On the other hand, the areas of consumer concern both individuals and professionals and consist, in most cases, of implementing good practices.

Demand response can be considered as a tariff or a program where strategically it consists of active demand management.

In other words, the objective of demand response is to get the end consumer to change their electricity consumption habits to adapt them to fluctuations in the price of electricity according to the time zone in which we find ourselves.  In this way, a series of advantages related to savings and rationality in consumption is achieved.

The integration of demand response systems in homes and businesses requires the development and installation of intelligent networks and technologies focused on the adaptation of system operators, where we explain here how demand aggregators are recognized in the market.

Why is it a trending issue?

We can list some advantages of this strategic market as:

  1. Savings for the final consumer, since high prices during peak periods, are avoided or reduced.
  2. Greater stability of the electrical system, since the risk of voltage drops in the periods that historically have greater consumption, is reduced.
  3. Promotion of the participation of renewable energies.
  4. The need for generators and standby plants is minimized.

However, the capacity to respond to demand increased by only 4% in 2018, according to the International Energy Agency. While progress has been made in implementing smart meters, this enthusiasm has not extended to the development of the market designs and business models needed to take advantage of the potential flexibility available.

Image 1- Demand management potential in the sustainable development scenario 2016-2040 Source: IEA

At the end-user level, the implementation of demand-side flexibility is Like other forms of traditional flexibility, it is largely centralized and restricted to large industrial or commercial consumers.

According to the IEA in its May 2019 report, around 40 gigawatts (GW) of demand response is currently used through traditional schemes, such as arrangements to interrupt service at critical times, or drastically different rates during the day and night, representing 0.5% of global electricity generation capacity.

The good news is that several jurisdictions around the world are stepping up demand response efforts:

  • United States – It has competitive capacity auctions where generators and DR customers participate and offer capacity guarantees in exchange for an economic incentive, in this case, the obligation to meet demand reduction is mandatory.
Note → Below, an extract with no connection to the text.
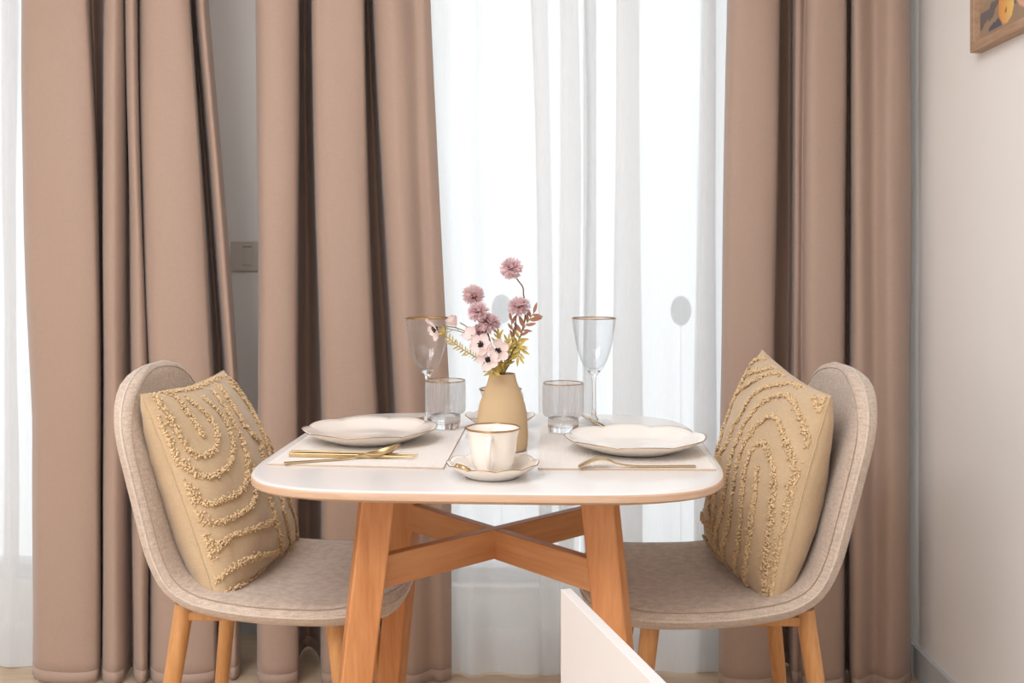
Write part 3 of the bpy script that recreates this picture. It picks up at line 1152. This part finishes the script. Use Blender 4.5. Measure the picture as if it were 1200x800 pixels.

On the other hand, through participation in voluntary programs, end users are notified one day in advance and on Day D, of expected adjustments to peak hours. Consumers who choose to reduce their consumption can reduce transmission capacity costs over the next year, in addition to lowering the cost of electricity by reducing consumption at peak times.
  • United Kingdom – Was the first country in Europe to open some of its electricity markets to demand participation. Today, DR is integrated into the balancing and capacity markets.
  • France – It has traditionally had a demand response mechanism in which large industrial consumers participated in balancing services, smaller consumers were subsequently included through aggregators and recently DR has been included in the wholesale electricity market.
  • Germany – German regulation has opened up the electricity market to DR participation in the balancing markets for large energy-intensive industrial companies with flexible production processes. It also has an interruptible load service.
  • Spain – The interruptibility service is a demand management tool that Spain has adopted to provide a rapid and efficient response to the needs of the electricity system following technical criteria (system safety) and economic criteria (reducing system costs). This service has been managed mainly through the intensive industry with the so-called interruptibility auctions. This system is now obsolete and is in the process of disappearing completely.

Image 2 – Selection of Demand Management initiatives Source: IEA

The roadmap

We continue to work so that the figure of the Demand Aggregator can help the demand manager to be able to carry out his role in the system. However, we continue to be involved in the development of regulations and procedures to allow this to become a reality. All of this involves the development of a new market model.

The current market model has been designed so that a large centralized generation supplies passive consumption through a unidirectional transmission and distribution network. The new market must allow for generation and consumption at the distribution level. To this end, there are already two market levels:

  1. Global (European) markets such as the ones we have: in which energy can be negotiated with agents located in different points of the Iberian and European networks transparently without taking into account the location of the producer or consumer, as long as they are directly or indirectly connected to the network.
  2. Area and flexibility markets: Those markets in which, due to the specific conditions of the distribution network to which the installations are connected, exchanges are restricted or must be carried out by installations located in a specific location or locations and in which trading may be promoted or restricted by the distribution network operator.

In Spain, the IREMEL project (Integration of Energy Resources through Local Electricity Markets) is intended to provide a solution for these zonal and flexible markets. Despite great progress, we are still far from a market capable of providing certain answers to the stakeholders. What challenges are being faced?

  • Possible business models to ensure that both customers and service providers need a certain price signal.
  • For business models to capture the potential for demand response, they must engage with a large end-user base, accommodate a wide range of technologies, and minimize barriers to participation. Technological maturity is key.
  • The great diversity of applications and end-uses means that policies must also be diverse enough to ensure that market designs are appropriate, and markets must be detailed enough to see demand responsiveness meeting certain system needs.
  • To encourage new business models, the potential for supporting billing, allocation and reconciliation with more sophisticated solutions, including distributed accounting and blockchain technologies, should be explored.
  • Governments and industry should actively disseminate information on the benefits of demand response by promoting socio-economic research to better understand the needs and potential of different types of consumers, end-uses and activities.

Demand Management is characterized by embodying all aspects of the energy of the future: efficiency, digitalization, development of electric mobility and integration of renewable energies, as well as the new role of customers, no longer passive users, but conscious and demanding protagonists. It is an initiative for consumers to make more intelligent decisions about energy consumption, and for the network to do the same.